Trabalha desde 1994, para diferentes companhias de teatro independente, sobretudo como figurinista, cenógrafa, guarda-roupa e decoração, em curtas-metragens.
Escreveu e coordenou várias performances das quais se destaca “Operação cardume rosa”, 1998, “T5” (Prémio Encenação Teatro na Década), 1999 com o grupo “O resto” ou “Lan Tao”, 2000, “Odilia” 2002, “oogopslag”, 2003 e 2004.
Desde “Wasteband”, 2003 (Prémio Reposição Teatro na Década e Menção Honrosa do Prémio Acarte/Madalena de Azeredo Perdigão) o foco principal é a relação entre tempo e espaço, virtualidade e realidade, nas artes performativas e na vida quotidiana; através do texto, da linguagem e do uso da tecnologia, em “palco”.
Com a colaboração de Christoph De Boeck; Eric da Costa e de Patrícia Bateira.

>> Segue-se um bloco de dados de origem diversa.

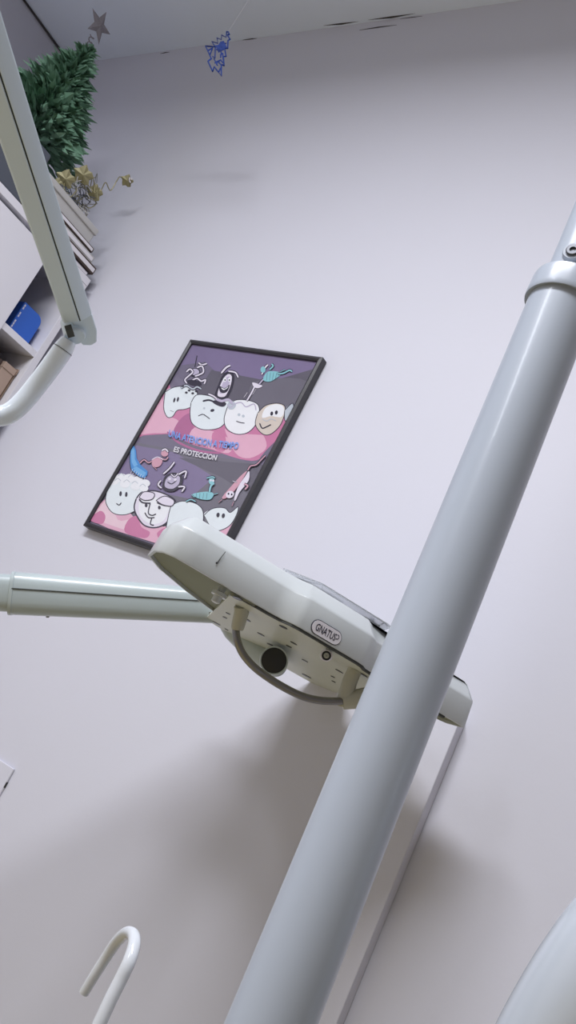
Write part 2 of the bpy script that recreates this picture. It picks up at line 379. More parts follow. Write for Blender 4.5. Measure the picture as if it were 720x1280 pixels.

Urbi @ Orbi - Porquê Wasteband?
Patrícia Portela -
Wastebanb é a tal faixa, com i Waisteband é para agarrar a cintura que dantes as senhoras usavam e Wasteband é uma faixa de tempo de desperdício, Waste como desperdicio, portanto é uma faixa de tempo perdido que é onde nós nos encontramos.

U@O - Acha que esta parte do teatro virtual tem uns efeitos diferentes, logo os efeitos colaterais são aqueles esperados?
P. P. -
Isso agora compete aos participantes, porque eu não tenho acesso aos resultados dessa forma tão concreta, mas à partida cada um tem o seu percurso, o verdadeiro sentido desta peça virtual é o percurso que as pessoas fazem para seguir as várias histórias que vão acontecendo ao mesmo tempo e isso é um percurso pessoal e essa sim é a verdadeira peça virtual.

U@O - Acha que aqui a nível do interior há essa possibilidade de propagação deste tipo de teatro?
P. P. -
Eu acho que sim, que tem todas as possibilidades, até porque é um público bastante acolhedor e bastante receptivo
Estamos sempre dependentes do número de pessoas que assistem ao espectáculo?
O que quer dizer que não seja melhor ou pior, conforme a quantidade, porque há espectáculos bastante íntimos, com 4 ou 5 pessoas que possa ser bastante mais intenso.

U@O - O que quer dizer que a quantidade não quer dizer qualidade? P. P. -Exactamente.

U@O - O que é que está a achar da Covilhã, já deu alguma volta?
P. P. -
Temos estado aqui fechados, mas é dos espaços mais acolhedores, muito bonito, mais engraçado e onde houve mais interactividade de conseguir ver os olhares, as reacções e tudo. Isso dá imensa vontade e motivação de continuar e ir melhorando o espectáculo.
Ou seja está sempre com ideias de cá voltar novamente? Sim, claro.